### [Instructions to follow]
Please copy the lines below exactly, from the first one through the line showing "sc.camera = cam".
* * * * * * * * *
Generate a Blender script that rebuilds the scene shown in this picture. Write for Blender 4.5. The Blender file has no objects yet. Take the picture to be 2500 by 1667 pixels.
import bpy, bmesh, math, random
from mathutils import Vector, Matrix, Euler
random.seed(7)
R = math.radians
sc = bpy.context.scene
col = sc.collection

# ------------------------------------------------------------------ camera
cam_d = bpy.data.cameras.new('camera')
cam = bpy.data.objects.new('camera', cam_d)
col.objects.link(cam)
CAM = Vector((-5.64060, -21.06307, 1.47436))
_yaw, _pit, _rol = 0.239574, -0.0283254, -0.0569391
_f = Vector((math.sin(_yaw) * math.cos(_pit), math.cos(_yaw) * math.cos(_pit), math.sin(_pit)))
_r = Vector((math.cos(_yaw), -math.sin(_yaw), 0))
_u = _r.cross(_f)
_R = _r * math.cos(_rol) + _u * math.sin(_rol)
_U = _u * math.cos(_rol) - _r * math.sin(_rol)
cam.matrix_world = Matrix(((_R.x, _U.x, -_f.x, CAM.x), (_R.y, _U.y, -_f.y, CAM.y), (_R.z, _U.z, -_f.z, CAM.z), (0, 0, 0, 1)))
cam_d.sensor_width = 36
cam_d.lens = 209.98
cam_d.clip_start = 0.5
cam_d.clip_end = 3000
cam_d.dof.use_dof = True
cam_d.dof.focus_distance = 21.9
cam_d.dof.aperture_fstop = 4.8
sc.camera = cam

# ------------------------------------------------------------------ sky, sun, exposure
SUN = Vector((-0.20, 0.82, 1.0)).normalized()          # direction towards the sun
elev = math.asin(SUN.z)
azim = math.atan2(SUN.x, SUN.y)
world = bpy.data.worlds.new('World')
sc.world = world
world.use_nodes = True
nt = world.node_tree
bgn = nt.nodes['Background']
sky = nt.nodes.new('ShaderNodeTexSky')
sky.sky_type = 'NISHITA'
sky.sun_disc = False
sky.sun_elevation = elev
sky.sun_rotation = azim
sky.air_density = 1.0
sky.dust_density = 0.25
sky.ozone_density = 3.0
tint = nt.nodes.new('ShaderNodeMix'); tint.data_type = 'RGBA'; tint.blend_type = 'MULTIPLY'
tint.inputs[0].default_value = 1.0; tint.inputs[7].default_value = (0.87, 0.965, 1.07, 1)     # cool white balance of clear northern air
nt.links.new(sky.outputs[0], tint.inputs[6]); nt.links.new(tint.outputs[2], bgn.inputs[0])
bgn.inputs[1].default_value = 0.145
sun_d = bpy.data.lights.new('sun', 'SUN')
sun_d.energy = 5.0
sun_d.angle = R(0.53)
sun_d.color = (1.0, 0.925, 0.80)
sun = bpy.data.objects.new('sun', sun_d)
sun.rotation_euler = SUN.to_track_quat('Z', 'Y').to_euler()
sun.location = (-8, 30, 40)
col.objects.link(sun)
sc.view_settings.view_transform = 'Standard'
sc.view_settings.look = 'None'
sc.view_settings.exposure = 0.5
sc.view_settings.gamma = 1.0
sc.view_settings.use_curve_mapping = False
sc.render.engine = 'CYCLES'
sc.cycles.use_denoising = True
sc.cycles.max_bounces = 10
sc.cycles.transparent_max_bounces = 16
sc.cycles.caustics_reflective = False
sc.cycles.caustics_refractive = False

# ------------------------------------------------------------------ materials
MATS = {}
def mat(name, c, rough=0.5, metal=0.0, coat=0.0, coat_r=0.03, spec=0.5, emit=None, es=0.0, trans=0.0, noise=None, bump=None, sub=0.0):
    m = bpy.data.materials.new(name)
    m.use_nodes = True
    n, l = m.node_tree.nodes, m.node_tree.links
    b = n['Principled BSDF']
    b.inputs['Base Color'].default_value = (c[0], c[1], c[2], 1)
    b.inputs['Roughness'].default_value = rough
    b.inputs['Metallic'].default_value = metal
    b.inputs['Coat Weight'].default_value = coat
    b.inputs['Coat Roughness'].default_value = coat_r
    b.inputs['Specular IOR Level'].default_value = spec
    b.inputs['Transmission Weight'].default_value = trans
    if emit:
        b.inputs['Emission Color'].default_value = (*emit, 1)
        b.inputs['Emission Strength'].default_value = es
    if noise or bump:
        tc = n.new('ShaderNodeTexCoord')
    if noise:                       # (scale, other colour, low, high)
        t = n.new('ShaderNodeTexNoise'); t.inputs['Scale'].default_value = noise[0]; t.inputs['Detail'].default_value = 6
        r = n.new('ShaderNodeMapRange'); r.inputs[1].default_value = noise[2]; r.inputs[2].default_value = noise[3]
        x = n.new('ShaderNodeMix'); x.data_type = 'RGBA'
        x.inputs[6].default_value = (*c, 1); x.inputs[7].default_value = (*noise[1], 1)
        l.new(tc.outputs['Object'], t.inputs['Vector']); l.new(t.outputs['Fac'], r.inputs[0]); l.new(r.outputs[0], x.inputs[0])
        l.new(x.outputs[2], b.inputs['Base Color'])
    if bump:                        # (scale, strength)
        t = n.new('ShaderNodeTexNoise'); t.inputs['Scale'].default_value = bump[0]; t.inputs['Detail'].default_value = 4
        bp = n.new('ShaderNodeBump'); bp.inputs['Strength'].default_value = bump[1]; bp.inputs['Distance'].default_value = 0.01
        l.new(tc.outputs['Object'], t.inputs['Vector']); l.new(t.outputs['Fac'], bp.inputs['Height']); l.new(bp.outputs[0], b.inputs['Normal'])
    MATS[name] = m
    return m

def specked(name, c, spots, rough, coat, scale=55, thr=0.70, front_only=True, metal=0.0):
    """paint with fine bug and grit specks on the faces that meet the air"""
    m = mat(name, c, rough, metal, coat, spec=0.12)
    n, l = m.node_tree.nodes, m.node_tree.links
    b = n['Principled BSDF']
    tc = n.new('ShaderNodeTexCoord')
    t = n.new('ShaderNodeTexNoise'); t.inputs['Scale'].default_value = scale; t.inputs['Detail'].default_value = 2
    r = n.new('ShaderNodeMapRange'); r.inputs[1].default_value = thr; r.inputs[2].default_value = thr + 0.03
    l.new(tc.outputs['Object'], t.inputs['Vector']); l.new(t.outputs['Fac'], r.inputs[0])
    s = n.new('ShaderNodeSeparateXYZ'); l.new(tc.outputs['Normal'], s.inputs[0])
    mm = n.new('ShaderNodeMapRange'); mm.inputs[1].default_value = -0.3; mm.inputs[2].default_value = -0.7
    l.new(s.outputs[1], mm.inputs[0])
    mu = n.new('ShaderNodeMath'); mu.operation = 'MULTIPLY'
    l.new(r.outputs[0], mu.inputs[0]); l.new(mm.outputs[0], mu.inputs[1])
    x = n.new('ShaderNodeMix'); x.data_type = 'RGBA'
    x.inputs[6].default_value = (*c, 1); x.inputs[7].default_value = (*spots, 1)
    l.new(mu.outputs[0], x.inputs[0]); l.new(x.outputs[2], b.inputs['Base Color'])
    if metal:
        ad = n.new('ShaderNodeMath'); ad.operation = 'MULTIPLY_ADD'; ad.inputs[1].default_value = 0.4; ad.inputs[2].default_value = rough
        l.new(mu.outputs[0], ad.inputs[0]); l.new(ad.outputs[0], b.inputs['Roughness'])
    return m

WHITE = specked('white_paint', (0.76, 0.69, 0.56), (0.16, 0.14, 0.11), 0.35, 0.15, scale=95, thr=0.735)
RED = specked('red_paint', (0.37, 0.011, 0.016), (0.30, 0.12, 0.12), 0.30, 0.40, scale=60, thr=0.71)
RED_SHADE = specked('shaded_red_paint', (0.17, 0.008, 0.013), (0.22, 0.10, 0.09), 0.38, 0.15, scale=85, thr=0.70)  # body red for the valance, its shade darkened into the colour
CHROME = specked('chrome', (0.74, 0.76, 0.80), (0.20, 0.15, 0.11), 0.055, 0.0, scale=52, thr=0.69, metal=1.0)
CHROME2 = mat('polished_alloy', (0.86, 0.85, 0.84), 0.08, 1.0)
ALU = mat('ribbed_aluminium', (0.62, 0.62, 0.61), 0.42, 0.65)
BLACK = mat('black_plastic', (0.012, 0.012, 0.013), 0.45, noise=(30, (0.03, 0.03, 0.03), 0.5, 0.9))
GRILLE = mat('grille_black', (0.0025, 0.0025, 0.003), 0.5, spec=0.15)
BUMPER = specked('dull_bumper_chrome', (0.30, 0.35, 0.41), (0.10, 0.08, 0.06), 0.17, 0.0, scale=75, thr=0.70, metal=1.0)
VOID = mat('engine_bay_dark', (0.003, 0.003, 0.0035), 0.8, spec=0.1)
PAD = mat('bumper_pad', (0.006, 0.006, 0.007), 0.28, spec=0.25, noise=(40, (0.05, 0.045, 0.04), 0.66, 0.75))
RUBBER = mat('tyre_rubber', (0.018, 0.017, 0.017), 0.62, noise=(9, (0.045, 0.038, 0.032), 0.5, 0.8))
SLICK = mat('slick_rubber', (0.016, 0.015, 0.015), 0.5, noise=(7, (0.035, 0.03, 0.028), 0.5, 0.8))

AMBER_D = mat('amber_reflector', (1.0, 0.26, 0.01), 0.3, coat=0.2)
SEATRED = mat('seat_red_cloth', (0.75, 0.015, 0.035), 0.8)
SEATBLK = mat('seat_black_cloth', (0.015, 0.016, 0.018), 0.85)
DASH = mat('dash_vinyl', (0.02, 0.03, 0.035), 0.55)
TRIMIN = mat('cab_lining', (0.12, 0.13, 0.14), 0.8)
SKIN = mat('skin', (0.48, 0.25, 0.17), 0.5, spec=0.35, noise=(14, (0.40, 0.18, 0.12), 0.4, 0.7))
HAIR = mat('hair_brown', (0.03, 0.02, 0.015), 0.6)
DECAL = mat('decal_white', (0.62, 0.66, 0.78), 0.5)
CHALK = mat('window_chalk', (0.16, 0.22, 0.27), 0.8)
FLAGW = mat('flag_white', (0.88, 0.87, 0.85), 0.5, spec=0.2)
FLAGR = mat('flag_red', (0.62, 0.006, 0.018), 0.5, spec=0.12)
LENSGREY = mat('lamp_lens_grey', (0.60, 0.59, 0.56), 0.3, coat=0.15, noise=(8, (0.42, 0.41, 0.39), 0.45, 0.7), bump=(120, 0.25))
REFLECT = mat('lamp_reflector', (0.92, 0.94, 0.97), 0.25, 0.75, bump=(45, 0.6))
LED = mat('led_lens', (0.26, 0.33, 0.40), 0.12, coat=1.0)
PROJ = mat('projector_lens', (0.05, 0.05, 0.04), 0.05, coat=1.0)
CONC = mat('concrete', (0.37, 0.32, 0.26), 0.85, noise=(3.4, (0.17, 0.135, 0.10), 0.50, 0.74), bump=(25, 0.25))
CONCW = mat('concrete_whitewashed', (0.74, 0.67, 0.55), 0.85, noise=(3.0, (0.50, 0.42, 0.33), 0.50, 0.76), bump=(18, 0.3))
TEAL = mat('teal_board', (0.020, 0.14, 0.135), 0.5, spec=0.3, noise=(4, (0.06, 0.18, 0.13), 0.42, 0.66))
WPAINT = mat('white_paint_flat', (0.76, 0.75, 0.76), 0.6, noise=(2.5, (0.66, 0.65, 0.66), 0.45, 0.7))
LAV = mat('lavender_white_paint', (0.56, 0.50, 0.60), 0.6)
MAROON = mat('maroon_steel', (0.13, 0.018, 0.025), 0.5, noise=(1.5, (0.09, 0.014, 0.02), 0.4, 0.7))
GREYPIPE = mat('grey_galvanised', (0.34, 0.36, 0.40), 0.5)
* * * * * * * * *
### [Correct result]
Generate a Blender script that rebuilds the scene shown in this picture. Write for Blender 4.5. The Blender file has no objects yet. Take the picture to be 2500 by 1667 pixels.
import bpy, bmesh, math, random
from mathutils import Vector, Matrix, Euler
random.seed(7)
R = math.radians
sc = bpy.context.scene
col = sc.collection

# ------------------------------------------------------------------ camera
cam_d = bpy.data.cameras.new('camera')
cam = bpy.data.objects.new('camera', cam_d)
col.objects.link(cam)
CAM = Vector((-5.64060, -21.06307, 1.47436))
_yaw, _pit, _rol = 0.239574, -0.0283254, -0.0569391
_f = Vector((math.sin(_yaw) * math.cos(_pit), math.cos(_yaw) * math.cos(_pit), math.sin(_pit)))
_r = Vector((math.cos(_yaw), -math.sin(_yaw), 0))
_u = _r.cross(_f)
_R = _r * math.cos(_rol) + _u * math.sin(_rol)
_U = _u * math.cos(_rol) - _r * math.sin(_rol)
cam.matrix_world = Matrix(((_R.x, _U.x, -_f.x, CAM.x), (_R.y, _U.y, -_f.y, CAM.y), (_R.z, _U.z, -_f.z, CAM.z), (0, 0, 0, 1)))
cam_d.sensor_width = 36
cam_d.lens = 209.98
cam_d.clip_start = 0.5
cam_d.clip_end = 3000
cam_d.dof.use_dof = True
cam_d.dof.focus_distance = 21.9
cam_d.dof.aperture_fstop = 4.8
sc.camera = cam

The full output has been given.